Ensuite, on peut également noter les arrestations arbitraires de journalistes et d’activistes sans procédure judiciaire ou avant d’engager lesdites procédures. Ces formes de violences sont signalées aussi bien au Mali qu’au Niger. Au Mali, le putsch semble avoir ouvert la voie à une répression quasi systématique de la liberté d’expression et de presse. Deux journalistes (Ibrahim Adiawiakoye, Directeur de publication du journal en ligne Mali Scoop et Abdourahmane Doucouré, journaliste du bi-hebdomadaire La Sirène) ont été interpellés par la police sur simple plainte pour diffamation.

Ainsi donc, les violations de la liberté d’expression peuvent prendre la forme de harcèlements judiciaires contre des activistes et des journalistes. Ces harcèlements consistent en des arrestations et emprisonnements pour des délits parfois inventés de toutes pièces mais dont l’objectif réel et inavoué est d’imposer le silence sur leurs malversations en empêchant les journalistes et les activistes de dénoncer des scandales de corruption. C’est ce qui est arrivé à la journaliste nigérienne et activiste des réseaux sociaux, Samira Sabou. Elle a passé 47 jours (du 10 juin au 27 juillet) en détention pour avoir dénoncé des pratiques présumées de corruption dans des commandes publiques de matériels militaires. Elle a été poursuivie sur la base de la loi contre la cybercriminalité au Niger qui semble désormais être un véritable instrument de restriction et de répression de la liberté d’expression dans ce pays notamment sur les réseaux sociaux.

On peut y ajouter le cas du journaliste Ali Soumana qui a été interpellé puis libéré sous caution pour avoir publié des informations sur le même scandale en juillet 2020.

Ces harcèlements judiciaires touchent aussi les défenseurs des droits humains et des syndicalistes. Trois d’entre eux ont été interpellés et détenus au Niger pour avoir organisé « une manifestation non autorisée ».

Enfin on peut relever les entraves à l’accès à l’information.

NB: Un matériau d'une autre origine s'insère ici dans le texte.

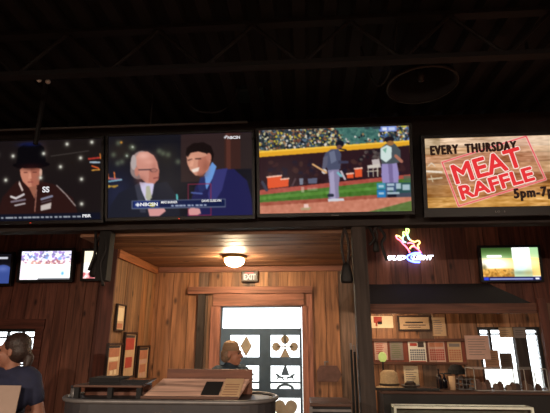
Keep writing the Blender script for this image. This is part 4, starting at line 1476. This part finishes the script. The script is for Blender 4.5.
for k in range(11):
    f_ = k / 10
    cxk = EX0 + .05 + f_ * (EX1 - EX0 - .12)
    hk = [.10, .07, .09, .06, .075, .05, .07, .06, .085, .05, .06][k]
    colr = [(96, 74, 66), (120, 92, 80), (70, 60, 58), (110, 96, 88), (80, 62, 54), (130, 110, 98), (88, 70, 60), (64, 58, 58), (112, 86, 70), (90, 80, 76), (74, 58, 52)][k]
    nm = ['red-brown', 'tan', 'charcoal', 'grey', 'dark brown', 'pale tan', 'brown', 'black', 'ginger', 'slate', 'umber'][k]
    mb = MB().box((-.022, -.02, 0), (.022, .02, hk * .7), bev=.005).lathe([(0, hk * .68), (.02, hk * .68), (.016, hk * .9), (0, hk)], 14)
    o = mb.build('ticket_tub', flat('tub_' + nm.replace(' ', '_'), colr, .7), None, (cxk, 4.52 + .07 * ((k * 37) % 5) / 5, cz_top + .002))
    tag(o, nm + ' ticket tub in the row inside the acrylic case', 'tub', 'ticket tubs in the acrylic case')

# cue sticks leaning by the post
for k, (px, p0) in enumerate(((353.3, 343), (357.3, 345))):
    q = at(px, p0, 3.66)
    xx = q.x if k == 0 else PX0 - .022
    xx -= .02 * (1 - k)
    cq = thing('cue_stick', ['thin dark cue stick leaning by the post, left of the pair', 'thin dark cue stick leaning by the post, right of the pair'][k], 'cue stick', (xx - .0, 3.66, 0), group='cue sticks by the post')
    shf = MB().lathe([(0, 0), (.011, .0), (.012, .03), (.011, .6), (.009, q.z - .05), (0, q.z - .05)], 12).build('shaft', M['blackmatte'], cq, smooth=True)
    MB().lathe([(0, q.z - .051), (.0095, q.z - .05), (.008, q.z), (0, q.z)], 12).build('tip', M['papergrey'], shf, smooth=True)

# ------------------------------------------------------------------ foreground: oval metal tub with rack, menus and slanted board
TX0, TX1, TYF, TYB = -1.43, -.170, 2.50, 2.98
TZ = 1.285
tub = thing('metal_tub', 'long dark round-ended metal tub standing in the foreground', 'tub', ((TX0 + TX1) / 2, (TYF + TYB) / 2, 0))


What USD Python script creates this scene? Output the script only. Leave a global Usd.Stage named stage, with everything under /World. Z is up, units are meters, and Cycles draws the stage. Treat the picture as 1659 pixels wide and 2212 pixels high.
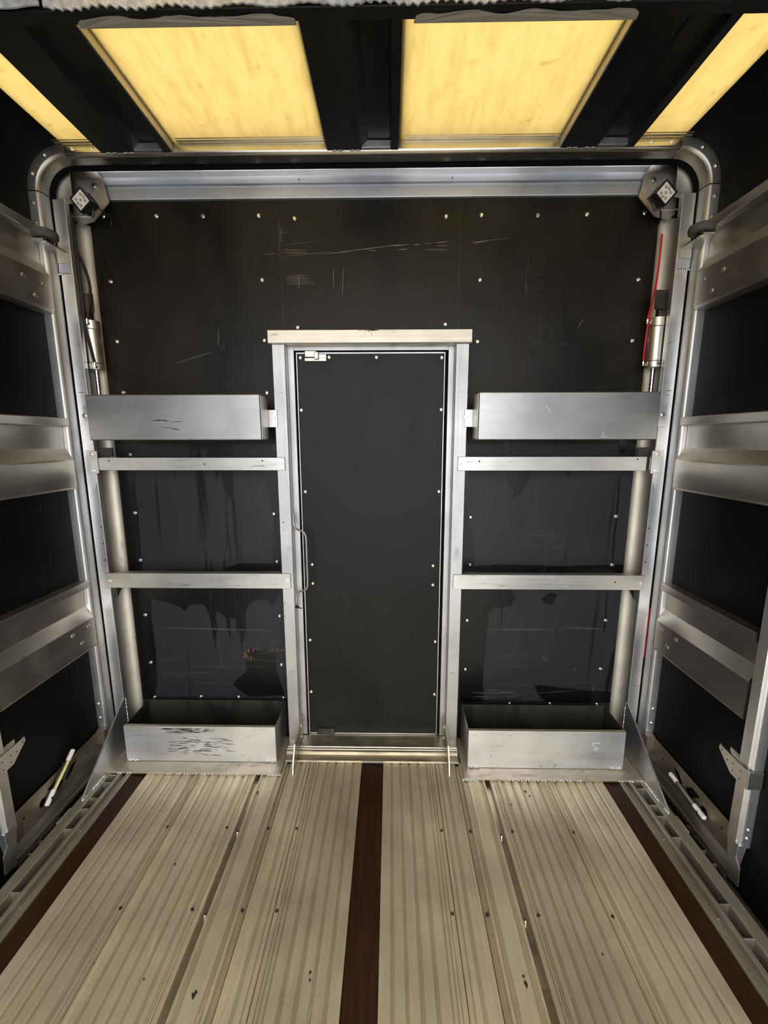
import math, random
import numpy as np, trimesh, usdkit, meshkit
from shapely.geometry import Polygon, box as sbox, Point
from shapely.ops import unary_union
from pxr import Usd, UsdGeom, UsdLux, Gf, Sdf, UsdShade

rng = random.Random(7)
stage = Usd.Stage.CreateInMemory()
UsdGeom.SetStageUpAxis(stage, UsdGeom.Tokens.z)
UsdGeom.SetStageMetersPerUnit(stage, 1.0)
UsdGeom.Xform.Define(stage, '/World')
UsdGeom.Scope.Define(stage, '/World/Looks')

# ------------------------------------------------------------------ camera, sky, exposure
EXPOSURE = 0.60
cam = UsdGeom.Camera.Define(stage, '/World/Camera')
F_PX, PITCH, YAW, ROLL = 900.494, 0.172169, -0.016045, -0.000976
fw = np.array([math.sin(YAW) * math.cos(PITCH), math.cos(YAW) * math.cos(PITCH), -math.sin(PITCH)])
rt0 = np.cross(fw, [0, 0, 1]); rt0 /= np.linalg.norm(rt0); up0 = np.cross(rt0, fw)
rt = math.cos(ROLL) * rt0 + math.sin(ROLL) * up0
up = -math.sin(ROLL) * rt0 + math.cos(ROLL) * up0
EYE = (0.074, 0.0, 1.35)
cam.AddTransformOp().Set(Gf.Matrix4d(*rt, 0, *up, 0, *(-fw), 0, *EYE, 1))
cam.CreateHorizontalApertureAttr(36.0)
cam.CreateVerticalApertureAttr(48.0)
cam.CreateFocalLengthAttr(F_PX / 1659 * 36.0)
cam.CreateClippingRangeAttr(Gf.Vec2f(0.02, 500))
cam.CreateExposureAttr(EXPOSURE)
dome = UsdLux.DomeLight.Define(stage, '/World/Sky')
dome.CreateIntensityAttr(1.0)
dome.CreateColorAttr(Gf.Vec3f(0.95, 0.98, 1.05))

# ------------------------------------------------------------------ scene helpers
count = {}
def numbered(parent, name):
    k = (parent, name); n = count.get(k, 0); count[k] = n + 1
    return f'{parent}/{name}' if n == 0 else f'{parent}/{name}_{n:03d}'

LOC = {}
def tag(prim, label=None, cat=None, group=None, kind=None):
    p = prim.GetPrim() if hasattr(prim, 'GetPrim') else prim
    for k, v in (('label', label), ('category', cat), ('group', group), ('kind', kind)):
        if v: p.SetCustomDataByKey(k, v)
    return p

def thing(name, label, cat, loc=(0, 0, 0), group=None, kind=None):
    path = numbered('/World', name)
    x = UsdGeom.Xform.Define(stage, path); x.AddTranslateOp().Set(Gf.Vec3d(*loc))
    LOC[path] = np.array(loc, float)
    return tag(x, label, cat, group, kind)

def obj(name, mesh, mat, parent=None, smooth=30, label=None, kind=None):
    """One Mesh prim; vertices are given in world coordinates."""
    if isinstance(mesh, list): mesh = trimesh.util.concatenate(mesh)
    base = str(parent.GetPath()) if parent is not None else '/World'
    path = numbered(base, name)
    off = LOC.get('/'.join(path.split('/')[:3]), None)
    m = mesh.copy()
    if off is not None and parent is not None: m.apply_translation(-off)
    g = usdkit.mesh(stage, path, m, M[mat], smooth=smooth)
    return tag(g, label=label, kind=kind)

# ------------------------------------------------------------------ shapes
def bx(x0, x1, y0, y1, z0, z1, c=0.0015):
    x0, x1 = min(x0, x1), max(x0, x1); y0, y1 = min(y0, y1), max(y0, y1); z0, z1 = min(z0, z1), max(z0, z1)
    c = min(c, (x1 - x0) * .3, (y1 - y0) * .3, (z1 - z0) * .3)
    if c <= 1e-5:
        return trimesh.creation.box(bounds=[[x0, y0, z0], [x1, y1, z1]])
    P = []
    for sx in (0, 1):
        for sy in (0, 1):
            for sz in (0, 1):
                p = np.array([x1 if sx else x0, y1 if sy else y0, z1 if sz else z0])
                d = np.array([-1 if sx else 1, -1 if sy else 1, -1 if sz else 1]) * c
                P += [p + d * [0, 1, 1], p + d * [1, 0, 1], p + d * [1, 1, 0]]
    return trimesh.convex.convex_hull(np.array(P))

def ext(poly, axis, a, b):
    """Extrude a polygon along an axis. Polygon plane: x -> (y,z), y -> (x,z), z -> (x,y)."""
    if not isinstance(poly, Polygon) and not hasattr(poly, 'geoms'): poly = Polygon(poly)
    poly = poly.buffer(0)
    out = []
    for g in getattr(poly, 'geoms', [poly]):
        m = trimesh.creation.extrude_polygon(g, abs(b - a), engine='earcut')
        v = np.array(m.vertices); v[:, 2] += min(a, b)
        if axis == 'x': w = v[:, [2, 0, 1]]; flip = False
        elif axis == 'y': w = v[:, [0, 2, 1]]; flip = True
        else: w = v; flip = False
        f = np.array(m.faces)
        out.append(trimesh.Trimesh(w, f[:, ::-1] if flip else f, process=False))
    return trimesh.util.concatenate(out)

def cyl(p, q, r, n=16, r2=None):
    p, q = np.array(p, float), np.array(q, float); d = q - p; h = np.linalg.norm(d)
    r2 = r if r2 is None else r2
    m = trimesh.creation.revolve([[0, 0], [r, 0], [r2, h], [0, h]], sections=n)
    m.apply_transform(trimesh.geometry.align_vectors([0, 0, 1], d / h)); m.apply_translation(p)
    return m

def lathe(prof, p, d, n=20):
    m = trimesh.creation.revolve(prof, sections=n)
    m.apply_transform(trimesh.geometry.align_vectors([0, 0, 1], np.array(d, float) / np.linalg.norm(d))); m.apply_translation(p)
    return m

def smoothpath(pts, n=6):
    P = np.array(pts, float); P = np.vstack([2 * P[0] - P[1], P, 2 * P[-1] - P[-2]]); out = []
    for i in range(1, len(P) - 2):
        for t in np.linspace(0, 1, n, endpoint=False):
            a, b, c, d = P[i - 1], P[i], P[i + 1], P[i + 2]
            out.append(.5 * (2 * b + (c - a) * t + (2 * a - 5 * b + 4 * c - d) * t * t + (3 * b - a - 3 * c + d) * t ** 3))
    out.append(P[-2]); return np.array(out)

def tube(pts, r, n=8, sub=5):
    P = smoothpath(pts, sub) if sub else np.array(pts, float)
    T = np.gradient(P, axis=0); T /= np.linalg.norm(T, axis=1, keepdims=True)
    a = np.cross(T[0], [0.3, 1, .2]); a /= np.linalg.norm(a); V = []
    for p, t in zip(P, T):
        a = a - t * (a @ t); a /= np.linalg.norm(a); b = np.cross(t, a)
        for k in range(n):
            w = 2 * math.pi * k / n; V.append(p + r * (math.cos(w) * a + math.sin(w) * b))
    F = []
    for i in range(len(P) - 1):
        for k in range(n):
            k2 = (k + 1) % n; q = [i * n + k, i * n + k2, (i + 1) * n + k2, (i + 1) * n + k]
            F += [[q[0], q[1], q[2]], [q[0], q[2], q[3]]]
    V.append(P[0]); V.append(P[-1]); c0, c1 = len(V) - 2, len(V) - 1; e = (len(P) - 1) * n
    for k in range(n):
        F += [[c0, (k + 1) % n, k], [c1, e + k, e + (k + 1) % n]]
    m = trimesh.Trimesh(V, F, process=False)
    if m.volume < 0: m.invert()
    return m

def sweep(path, prof):
    """path: list of ((x,z), inward normal (x,z)); prof: closed polygon of (inset, y)."""
    V, n = [], len(prof)
    for (p, nn) in path:
        for (u, y) in prof: V.append((p[0] + nn[0] * u, y, p[1] + nn[1] * u))
    F = []
    for i in range(len(path) - 1):
        for k in range(n):
            k2 = (k + 1) % n; q = [i * n + k, i * n + k2, (i + 1) * n + k2, (i + 1) * n + k]
            F += [[q[0], q[1], q[2]], [q[0], q[2], q[3]]]
    cap = trimesh.creation.triangulate_polygon(Polygon(prof), engine='earcut')
    cv, cf = cap
    idx = [min(range(n), key=lambda j: (prof[j][0] - c[0]) ** 2 + (prof[j][1] - c[1]) ** 2) for c in cv]
    e = (len(path) - 1) * n
    for f in cf:
        F.append([idx[f[0]], idx[f[1]], idx[f[2]]]); F.append([e + idx[f[2]], e + idx[f[1]], e + idx[f[0]]])
    m = trimesh.Trimesh(V, F, process=False); m.fix_normals(); return m

def bolt(p, d, r=.007, h=.004, n=6, washer=True):
    """hex head on a washer, base at p, pointing along d"""
    p = np.array(p, float); d = np.array(d, float) / np.linalg.norm(d)
    out = []
    if washer: out.append(cyl(p - d * .001, p + d * .0012, r * 1.45, 10)); p = p + d * .001
    out.append(lathe([[0, 0], [r, 0], [r, h * .75], [r * .75, h], [0, h]], p, d, n))
    return trimesh.util.concatenate(out)

def rivet(p, d=(0, -1, 0), r=.0085):
    return lathe([[0, -.001], [r, -.001], [r * .95, r * .25], [r * .62, r * .5], [r * .3, r * .52], [r * .28, r * .35], [0, r * .35]], p, d, 10)

def weld(p, q, r=.004, step=.006):
    """a row of overlapping weld beads"""
    p, q = np.array(p, float), np.array(q, float); n = max(2, int(np.linalg.norm(q - p) / step)); out = []
    for i in range(n):
        s = trimesh.creation.icosphere(1, r * (1 + .25 * math.sin(i * 2.3)))
        s.apply_translation(p + (q - p) * i / (n - 1) + np.array([math.sin(i * 5.1), math.sin(i * 3.7), math.sin(i * 1.9)]) * r * .12); out.append(s)
    return trimesh.util.concatenate(out)

def mir(m):
    m = m.copy(); v = np.array(m.vertices); v[:, 0] *= -1
    return trimesh.Trimesh(v, np.array(m.faces)[:, ::-1], process=False)

# ------------------------------------------------------------------ materials
M = {}
def mat(name, nodes, links, surface='p.BSDF'):
    M[name] = usdkit.material(stage, f'/World/Looks/{name}', nodes, links, surface=surface)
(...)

Ici on peut noter l’expulsion du journaliste malien Sory Ibra Maiga de la radio Sud FM et Sahelien.com du Centre International de Conférence de Bamako (CICB) lors des débats sur la transition au Mali du 10 au 12 Septembre 2020.

Toujours au Mali, le présentateur de radio, Mohamed Youssouf Bathily a fait l’objet d’un barrage de menaces soupçonnées d’avoir été lancées par des manifestants ou des sympathisants de l’Imam Dicko, une figure religieuse puissante dont l’appel à la désobéissance civile a conduit au coup d’État.

Des traits communs : entre intolérance de la pluralité des opinions, abus d’autorité et instrumentalisation de la justice

Toutes ces formes et manifestations de la violence ont des traits communs dans les deux pays, tant au niveau des auteurs présumés que des motivations. En effet, ces violences sont le plus souvent le fait d’autorités politiques ou militaires (putschistes et anciens ministres au Mali, des haut-gradés de l’armée au Niger), des groupes de pression (partisans de l’Imam Dicko au Mali).

Elles traduisent d’une part des abus d’autorité et une instrumentalisation de la justice pour museler la presse ; et d’autre part, l’intolérance de la diversité des opinions chez certains citoyens ou groupes de citoyens ou la junte militaire.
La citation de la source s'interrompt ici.